The help arrived, though not in March but in July, 1710. Boston was filled with enthusiasm for the enterprise. The legislature made military service compulsory, quartered soldiers in private houses without consent of the owners, impressed sailors, and altogether was quite arbitrary and high-handed. The people, however, would bear almost anything if only they could crush Port Royal, the den of privateers who seized many New England vessels. On the 18th of September, to the great joy of Boston, the frigates and the transports sailed away, with Nicholson in command of the troops and Vetch as adjutant-general.

What we know today as Digby Basin on the east side of the Bay of Fundy, is a great harbor, landlocked but for a narrow entrance about a mile wide. Through this “gut,” as it is called, the tide rushes in a torrential and dangerous stream, but soon loses its violence in the spacious and quiet harbor. Here the French had made their first enduring colony in America. On the shores of the beautiful basin the fleurs-de-lis had been raised over a French fort as early as 1605. A lovely valley opens from the head of the basin to the interior. It is now known as the Annapolis Valley, a fertile region dotted by the homesteads of a happy and contented people. These people, however, are not French in race nor do they live under a French Government. When on the 24th of September, 1710, the fleet from Boston entered the basin, and in doing so lost a ship and more than a score of men through the destructive current, the decisive moment had come for all that region. Fate had decreed that the land should not remain French but should become English.

Port Royal was at that time a typical French community of the New World. The village consisted of some poor houses made of logs or planks, a wooden church, and, lying apart, a fort defended by earthworks. The Governor, Subercase, was a brave French officer. He ruled the little community with a despotism tempered only by indignant protests to the King from those whom he ruled when his views and theirs did not coincide. The peasants in the village counted for nothing. Connected with the small garrison there were ladies and gentlemen who had no light opinion of their own importance and were so peppery that Subercase wished he had a madhouse in which to confine some of them. He thought well of the country. It produced, he said, everything that France produced except olives. The fertile land promised abundance of grain and there was an inexhaustible supply of timber. There were many excellent harbors. Had he a million livres, he would, he said, invest it gladly in the country and be certain of a good return. His enthusiasm had produced, however, no answering enthusiasm at Versailles, for there the interests of Port Royal were miserably neglected. Yet it was a thorn in the flesh of the English. In 1708 privateers from Port Royal had destroyed no less than thirty-five English vessels, chiefly from Boston, and had carried to the fort four hundred and seventy prisoners. Even in winter months French ships would flit out of Port Royal and bring in richly laden prizes. Can we wonder at Boston’s deep resolve that now at last the pest should end!
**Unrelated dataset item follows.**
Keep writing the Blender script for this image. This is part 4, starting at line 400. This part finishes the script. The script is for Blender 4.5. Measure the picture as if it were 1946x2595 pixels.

It was an imposing force which sailed into the basin. The four frigates and thirty transports carried an army far greater than Subercase had thought possible. The English landed some fourteen hundred men. Subercase had less than three hundred. Within a few days, when the English began to throw shells into the town, he asked for terms. On the 16th of October the little garrison, neglected by France and left ragged and half-starved, marched out with drums beating and colors flying. The English, drawn up before the gate, showed the usual honors to a brave foe. The French flag was hauled down and in its place floated that of Britain. Port Royal was renamed Annapolis and Vetch was made its Governor. Three times before had the English come to Port Royal as conquerors and then gone away, but now they were to remain. Ever since that October day, when autumn was coloring the abundant foliage of the lovely harbor, the British flag has waved over Annapolis. Because the flag waved there it was destined to wave over all Acadia, or Nova Scotia, and with Acadia in time went Canada.